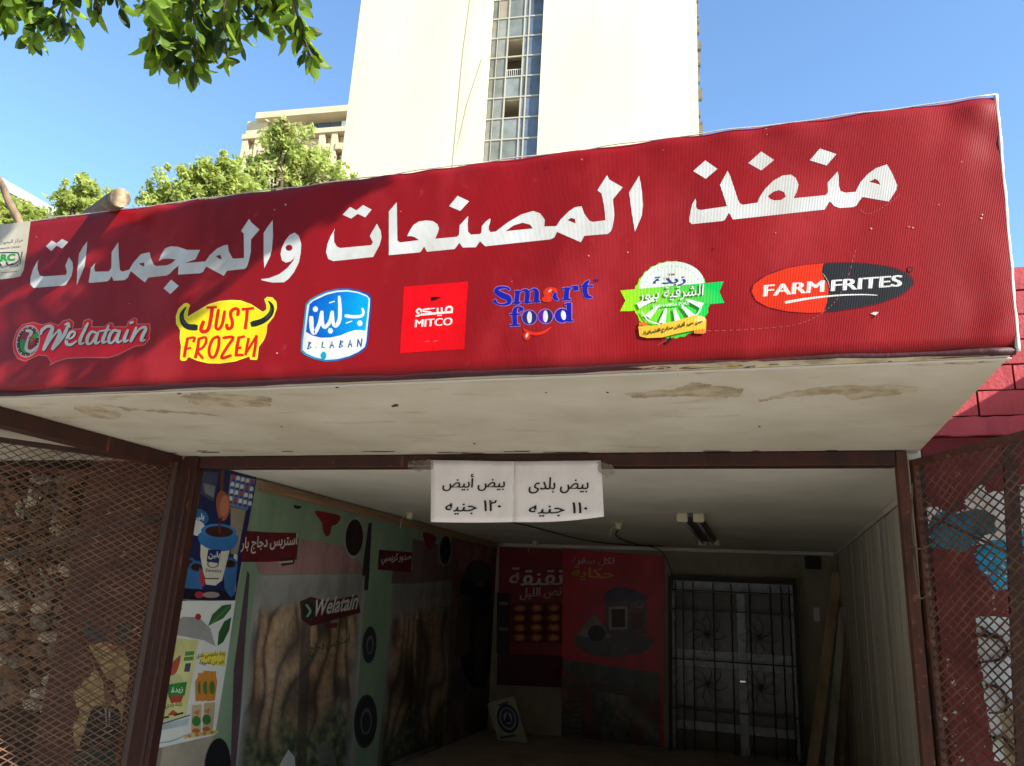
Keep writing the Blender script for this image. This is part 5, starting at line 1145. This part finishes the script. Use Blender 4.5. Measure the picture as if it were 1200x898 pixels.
# ---- background trees
def leafmat(name, c1_, c2_, tr, f=.35):
    return pm(name, c1_, .5, c2_, 2.5, contrast=(.4, .6), trans=(tr, f), spec=.3)
FAR1 = leafmat('far_leaf', (174, 182, 108), (134, 150, 80), (208, 216, 116), .5); FAR2 = leafmat('dry_leaf', (176, 172, 122), (140, 144, 92), (196, 192, 120), .4)
BARK = pm('bark', (88, 74, 60), .9, (60, 50, 42), 12, (1, 1, .2), bump=.7, bscale=30, bstretch=(1, 1, .2))
def far_tree(label, blobs, r, base_px, seed, mat, dens=1.0, leaf=.09, mat2=None):
    rt = random.Random(seed); b0 = at(base_px, 240, r); b0 = Vector((b0.x, b0.y, 0))
    t = thing('tree', label, 'tree', b0, 'trees standing behind the sign')
    g = G(); g2 = G(); trunk = G()
    cen = []
    for (x, y, rp) in blobs:
        R_ = rp / 900 * r * .95; c = at(x, y, r + rt.uniform(-.5, .5) * R_); cen.append((c, R_))
    mid = sum((c for c, _ in cen), Vector()) / len(cen)
    tp = Vector((b0.x, b0.y, mid.z * .62)); trunk.tube([b0, b0.lerp(tp, .5) + Vector((.1, 0, 0)), tp], [.2, .16, .12], 9); obj('trunk', trunk, BARK, t, smooth=True)
    for c, R_ in cen:
        obj('branch', G().tube([tp, tp.lerp(c, .5) + Vector((rt.uniform(-.2, .2), 0, .1)), c + Vector((0, 0, R_ * .3))], [.08, .05, .015], 6), BARK, t, smooth=True)
        sub = []
        for k_ in range(int(24 * dens)):
            v = Vector((rt.gauss(0, 1), rt.gauss(0, 1), rt.gauss(0, 1))).normalized() * R_ * (rt.uniform(.4, 1.2) if rt.random() < .85 else rt.uniform(1.2, 1.6)); sub.append((c + v, R_ * rt.uniform(.1, .32)))
        for sc_, sr in sub:
            hh = g2 if (mat2 and rt.random() < .25) else g
            for k_ in range(int(38 * dens)):
                p = sc_ + Vector((rt.gauss(0, 1), rt.gauss(0, 1), rt.gauss(0, 1))) * sr * .75
                a = Vector((rt.uniform(-1, 1), rt.uniform(-1, 1), rt.uniform(-1, .6))).normalized(); bb = a.orthogonal().normalized(); bb = (Matrix.Rotation(rt.uniform(0, 6.28), 3, a) @ bb)
                L_ = leaf * rt.uniform(.7, 1.3); hh.add([p - a * L_, p + bb * L_ * .42, p + a * L_, p - bb * L_ * .42], [(0, 1, 2, 3)])
    c_ = obj('crown', g, mat, t, kind='stuff')
    if g2.V: obj('dry_foliage', g2, mat2, t, kind='stuff')
    return t
far_tree('tall pale green tree with a pointed crown in front of the office block', [(332, 152, 8), (330, 165, 16), (345, 178, 20), (322, 190, 22), (360, 196, 24), (338, 205, 24), (380, 205, 20), (395, 216, 15), (412, 220, 10), (318, 218, 24), (360, 225, 24), (340, 240, 30), (400, 240, 20), (300, 205, 10)], 17, 345, 5, FAR1, 1.2, .055, FAR2)
far_tree('broad bright green tree left of the pointed one above the sign', [(205, 222, 20), (185, 234, 10), (225, 212, 16), (248, 205, 16), (262, 200, 13), (272, 215, 20), (240, 228, 22), (285, 228, 22), (300, 240, 20), (210, 245, 24), (256, 245, 26), (190, 250, 22)], 15, 240, 6, FAR1, 1.2, .052)
far_tree('small round green tree between the thin pole and the thick pole', [(96, 220, 12), (85, 235, 12), (110, 232, 14), (120, 244, 8), (98, 250, 20), (78, 250, 8)], 15, 98, 7, FAR1, 1.1, .05)
far_tree('low green tree at the far left edge in front of the white roof', [(8, 245, 12), (26, 252, 12), (0, 262, 16), (40, 262, 10), (-20, 250, 18), (20, 270, 14), (42, 256, 6)], 14, 12, 8, FAR1, 1.1, .05)
far_tree('wisp of green tree top showing over the sign below the tower glass', [(548, 205, 9), (556, 212, 9), (538, 214, 8), (430, 226, 8), (420, 232, 9)], 17, 545, 9, FAR1, .6, .06)

# ---- near tree: its branches hang into the upper left corner and shade the left of the sign
LM = [leafmat('leaf_dark', (46, 66, 32), (30, 46, 24), (84, 110, 34), .25), leafmat('leaf_mid', (92, 120, 44), (62, 88, 34), (146, 174, 48), .45), leafmat('leaf_light', (124, 154, 52), (96, 130, 40), (180, 206, 56), .5)]
def leaf_mesh(k, mat):
    bend = (.0, .006, .012)[k % 3]; V = []; F = []; prof = [(0, 0), (.12, .15), (.32, .25), (.58, .265), (.82, .17), (1, 0)]
    Lf = .052
    for (s_, w_2) in prof:
        y = s_ * Lf; z = -bend * (s_ ** 2) * 1.4 - .002; V += [(-w_2 * Lf, y, z + w_2 * .012), (0, y, z - .0015), (w_2 * Lf, y, z + w_2 * .012)]
    for i in range(len(prof) - 1): q = 3 * i; F += [(q, q + 1, q + 4, q + 3), (q + 1, q + 2, q + 5, q + 4)]
    V += [(0, -.012, 0), (.0012, -.012, 0)]; F.append((1, len(V) - 2, len(V) - 1))
    me = bpy.data.meshes.new('leaf'); me.from_pydata(V, [], F); me.update(); me.materials.append(mat)
    for p in me.polygons: p.use_smooth = True
    return me
LMESH = [leaf_mesh(k, LM[m]) for k in range(3) for m in (0, 1, 1, 2)]
rn = random.Random(21)
tree = thing('overhanging_tree', 'near leafy tree whose branches hang into the upper left corner', 'tree', (2.0, -2.6, 0))
trk = [(2.0, -2.6, 0), (1.95, -2.5, 1.5), (1.8, -2.2, 2.8), (1.4, -1.4, 3.9), (.8, -.2, 4.7), (.2, .9, 5.0), (-.8, 1.6, 4.9), (-1.6, 1.9, 4.6)]
tree_tr = obj('trunk', G().tube(trk, [.17, .15, .13, .1, .075, .055, .035, .015], 10), BARK, tree, smooth=True)
allLeaves = []      # (matrix) of visible ones, then shade clumps
def leaf_matrix(p, d, roll, s_):
    y = d.normalized(); x = y.orthogonal().normalized(); x = Matrix.Rotation(roll, 3, y) @ x; z = x.cross(y)
    M = Matrix((x, y, z)).transposed().to_4x4(); M = Matrix.Translation(p) @ M @ Matrix.Scale(s_, 4); return M
def spray(pts, n, size, lenj=.05, droop=.6):
    """a twig along pts with leaves leaving it all round"""
    out = []; m = len(pts) - 1
    for k_ in range(n):
        t_ = rn.random() ** .8 * m; i = min(int(t_), m - 1); p = pts[i].lerp(pts[i + 1], t_ - i); dd = (pts[i + 1] - pts[i]).normalized()
        side = Vector((rn.gauss(0, 1), rn.gauss(0, 1), rn.gauss(0, .7))).normalized()
        d = (dd * rn.uniform(.2, .9) + side * .8 + Vector((0, 0, -droop * rn.random()))).normalized()
        out.append(leaf_matrix(p + side * .008, d, rn.uniform(0, 6.28), size * rn.uniform(.7, 1.15)))
    return out
vis = []
twigs = [  # pixel paths, distance, leaf count
    ([(60, -60), (20, -10), (-15, 15)], 2.5, 26), ([(60, -50), (45, -5), (40, 38)], 2.6, 24), ([(90, -50), (75, 0), (64, 30)], 2.55, 26), ([(120, -60), (108, -15), (118, 14)], 2.35, 14), ([(130, -60), (135, -10), (138, 10)], 2.35, 14), ([(10, -60), (10, 0), (0, 28)], 2.5, 24),
    ([(50, -60), (30, 0), (38, 50)], 2.75, 22), ([(160, -60), (165, -10), (172, 4)], 2.1, 6), ([(90, -40), (85, 20), (78, 38)], 2.7, 14),
    ([(180, -60), (182, 10), (178, 50)], 2.2, 24), ([(190, -60), (195, 20), (190, 72)], 2.25, 32), ([(220, -60), (210, 20), (212, 85)], 2.3, 34), ([(230, -60), (228, 20), (228, 78)], 2.2, 34), ([(250, -60), (240, 20), (250, 60)], 2.25, 32), ([(280, -60), (262, 10), (268, 78)], 2.2, 26),
    ([(300, -60), (280, 0), (282, 52)], 2.3, 28), ([(310, -60), (300, 0), (305, 30)], 2.3, 26), ([(330, -60), (322, 0), (334, 40)], 2.1, 28), ([(340, -60), (345, 0), (358, 50), (366, 70)], 2.05, 34), ([(355, -60), (335, -10), (325, 22)], 2.2, 20), ([(200, -60), (220, -10), (260, 20)], 2.35, 26), ([(240, -60), (280, -10), (330, 12)], 2.35, 24), ([(160, -60), (200, -5), (240, 15)], 2.45, 24), ([(230, 10), (222, 60), (205, 78)], 2.3, 14)]
def mapd(pth, r):
    return [at(x, y, r) for x, y in catmull(pth, False, 3)]
for pth, r, n in twigs:
    pts = mapd(pth, r)
    obj('twig', G().tube([Vector((-1.3, 1.75, 4.75)).lerp(pts[0], .5), *pts], [.008, .006] + [.0035] * (len(pts) - 2) + [.0015], 5), BARK, tree, smooth=True)
    vis += spray(pts, int(n * 1.35), {2.05: .95}.get(r, 1.0))
vis.sort(key=lambda M: (M.translation - CAM).length)
def inview(p):
    q = ROT.transposed() @ (p - CAM); 
    if q.z >= 0: return False
    x, y = 600 + 900 * q.x / -q.z, 449 - 900 * q.y / -q.z; return -10 < x < 1210 and -12 < y < 910
iv = [M for M in vis if inview(M.translation)]; ov = [M for M in vis if not inview(M.translation)]
keep = iv[:300]; rest = iv[300:] + ov
for M in keep:
    o = bpy.data.objects.new('leaf', rn.choice(LMESH)); COL.objects.link(o); o.parent = tree
    o.matrix_local = Matrix.Translation(-WPOS[tree.name]) @ M
# shading boughs, out of the picture above, between the sun and the left part of the sign
back = -SUN_L
shade_px = []
for ln, wt in (([(430, 218), (330, 262), (205, 330), (120, 385), (20, 450), (-40, 480)], 11), ([(352, 235), (255, 272), (150, 338), (62, 376), (-20, 415)], 12), ([(285, 246), (205, 268), (135, 300)], 10), ([(235, 345), (150, 402), (90, 445)], 7), ([(395, 232), (300, 290)], 9), ([(0, 330), (-60, 360)], 10), ([(310, 232), (250, 250)], 9), ([(60, 300), (20, 322)], 4)):
    for q in catmull(ln, False, 5): shade_px.append((q[0] + rn.uniform(-8, 8), q[1] + rn.uniform(-5, 5), wt))
for (x, y, n) in shade_px:
    S_ = onY(x, y, 2.53); L_ = rn.uniform(2.6, 4.2); c = S_ + back * L_
    tw_ = [c + Vector((rn.uniform(-.04, .04), rn.uniform(-.04, .04), .05)), c, c + Vector((rn.uniform(-.05, .05), rn.uniform(-.05, .05), -.05))]
    obj('twig', G().tube([Vector((-.4, 1.5, 4.95)).lerp(tw_[0], .6)] + tw_, [.009, .006, .004, .002], 5), BARK, tree, smooth=True)
    rest += spray(tw_, int(n * 1.5), 1.2)
for k_ in range(70):     # the rest of the crown, over and behind the photographer's right
    c = Vector((rn.uniform(.6, 3.2), rn.uniform(-3.6, -1.2), rn.uniform(4.6, 6.4)))
    rest += spray([c, c + Vector((rn.uniform(-.4, .4), rn.uniform(-.4, .4), -.2)), c + Vector((rn.uniform(-.6, .6), rn.uniform(-.6, .6), -.5))], 26, 1.1)
for m_i in range(3):
    g = G(); src = [me for me in LMESH if me.materials[0] == LM[m_i]]
    for i, M in enumerate(rest):
        if i % 3 != m_i: continue
        me = src[i % len(src)]; g.add([M @ v.co for v in me.vertices], [tuple(p.vertices) for p in me.polygons])
    obj('foliage', g, LM[m_i], tree, smooth=True, kind='stuff')
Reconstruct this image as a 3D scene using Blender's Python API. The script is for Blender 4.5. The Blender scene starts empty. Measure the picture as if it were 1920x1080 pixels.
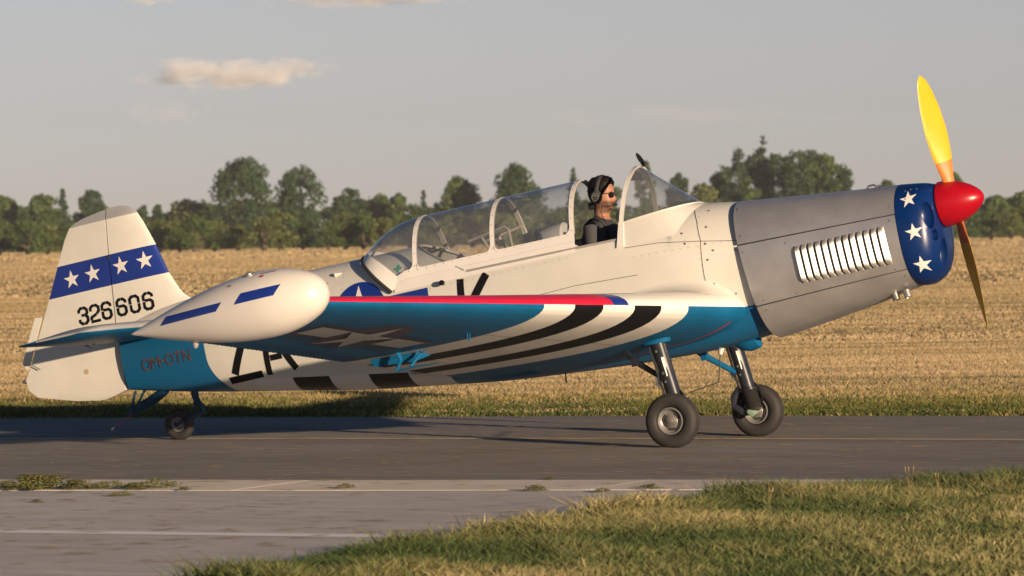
import bpy, bmesh, math, random
import numpy as np
from mathutils import Vector, Matrix
from mathutils.bvhtree import BVHTree
R = math.radians
rng = np.random.default_rng(7)
random.seed(7)
sc = bpy.context.scene
col = sc.collection

# ------------------------------------------------------------------ camera
CAM = Vector((11.734, -30.479, 1.525))
cam_d = bpy.data.cameras.new('camera')
cam = bpy.data.objects.new('camera', cam_d); col.objects.link(cam)
_r = Vector((0.915898, 0.401098, -0.0158396)); _u = Vector((0.009975, 0.016705, 0.999811)); _f = Vector((-0.401287, 0.915883, -0.011299))
m = Matrix((_r, _u, -_f)).transposed().to_4x4(); m.translation = CAM
cam.matrix_world = m
cam_d.sensor_width = 36; cam_d.lens = 156.47
cam_d.clip_start = 0.5; cam_d.clip_end = 30000
cam_d.dof.use_dof = True; cam_d.dof.focus_distance = 32.5; cam_d.dof.aperture_fstop = 6.5
sc.camera = cam

# ------------------------------------------------------------------ sky, sun, exposure
SUN_AZ, SUN_EL = R(-31.8), R(9.0)          # direction towards the sun, from +X
world = bpy.data.worlds.new('World'); sc.world = world; world.use_nodes = True
wn, wl = world.node_tree.nodes, world.node_tree.links
for n in list(wn): wn.remove(n)
w_out = wn.new('ShaderNodeOutputWorld'); w_bg = wn.new('ShaderNodeBackground')
w_sky = wn.new('ShaderNodeTexSky'); w_sky.sky_type = 'NISHITA'; w_sky.sun_disc = False
w_sky.sun_elevation = SUN_EL; w_sky.sun_rotation = math.pi/2 - SUN_AZ
w_sky.air_density = 0.5; w_sky.dust_density = 0.4; w_sky.ozone_density = 1.0; w_sky.altitude = 0
w_hsv = wn.new('ShaderNodeHueSaturation'); w_hsv.inputs['Saturation'].default_value = 0.25
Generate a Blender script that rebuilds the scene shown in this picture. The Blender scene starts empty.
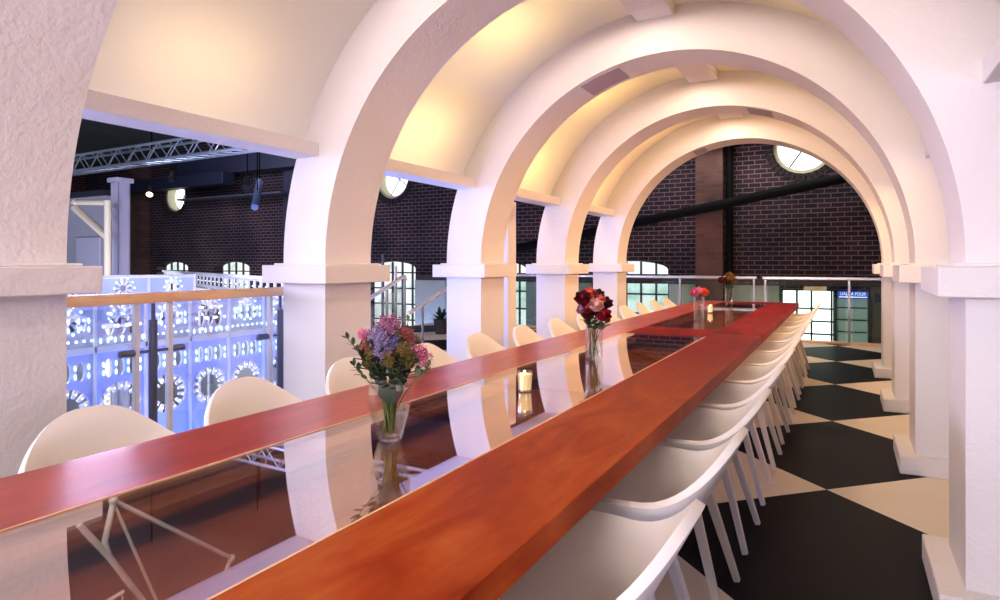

WORK TO COMPLETE
Among the lines of the material above, how many include the string "were"? Report only that number.

RESULT OF THE EXERCISE
2